EXERCISE OBJECTIVE: Copy the first line of the material below and every later line through the line containing "rnd = random.Random(7)", without any other output.

[Begin RECORDED DATA]

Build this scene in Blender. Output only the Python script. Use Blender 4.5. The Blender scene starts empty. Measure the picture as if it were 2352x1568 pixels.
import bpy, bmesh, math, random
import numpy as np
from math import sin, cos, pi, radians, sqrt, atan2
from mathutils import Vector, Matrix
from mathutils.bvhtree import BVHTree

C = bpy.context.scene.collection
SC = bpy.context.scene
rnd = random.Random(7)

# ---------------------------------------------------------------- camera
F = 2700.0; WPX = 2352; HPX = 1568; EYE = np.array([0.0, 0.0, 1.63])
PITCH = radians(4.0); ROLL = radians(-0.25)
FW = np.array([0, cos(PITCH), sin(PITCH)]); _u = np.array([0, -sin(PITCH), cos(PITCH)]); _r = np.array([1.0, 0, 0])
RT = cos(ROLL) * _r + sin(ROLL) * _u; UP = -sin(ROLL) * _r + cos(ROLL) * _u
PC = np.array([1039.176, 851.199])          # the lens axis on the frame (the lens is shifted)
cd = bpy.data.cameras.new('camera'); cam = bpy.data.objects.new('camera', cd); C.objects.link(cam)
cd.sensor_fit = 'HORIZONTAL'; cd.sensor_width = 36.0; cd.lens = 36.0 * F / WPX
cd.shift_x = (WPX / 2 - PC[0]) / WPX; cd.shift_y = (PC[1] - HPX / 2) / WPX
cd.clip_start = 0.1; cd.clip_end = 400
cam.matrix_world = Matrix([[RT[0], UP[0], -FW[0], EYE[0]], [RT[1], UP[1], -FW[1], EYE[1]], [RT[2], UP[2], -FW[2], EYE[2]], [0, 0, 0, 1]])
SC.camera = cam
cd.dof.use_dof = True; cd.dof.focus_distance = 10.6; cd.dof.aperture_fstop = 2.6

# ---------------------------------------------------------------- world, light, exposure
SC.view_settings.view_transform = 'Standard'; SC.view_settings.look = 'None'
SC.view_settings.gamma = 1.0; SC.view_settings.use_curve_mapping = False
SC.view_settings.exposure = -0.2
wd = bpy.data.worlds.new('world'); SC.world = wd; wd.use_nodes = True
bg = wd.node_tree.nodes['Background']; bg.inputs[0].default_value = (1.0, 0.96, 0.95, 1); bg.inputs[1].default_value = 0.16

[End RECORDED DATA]

WORKED ANSWER:
Build this scene in Blender. Output only the Python script. Use Blender 4.5. The Blender scene starts empty. Measure the picture as if it were 2352x1568 pixels.
import bpy, bmesh, math, random
import numpy as np
from math import sin, cos, pi, radians, sqrt, atan2
from mathutils import Vector, Matrix
from mathutils.bvhtree import BVHTree

C = bpy.context.scene.collection
SC = bpy.context.scene
rnd = random.Random(7)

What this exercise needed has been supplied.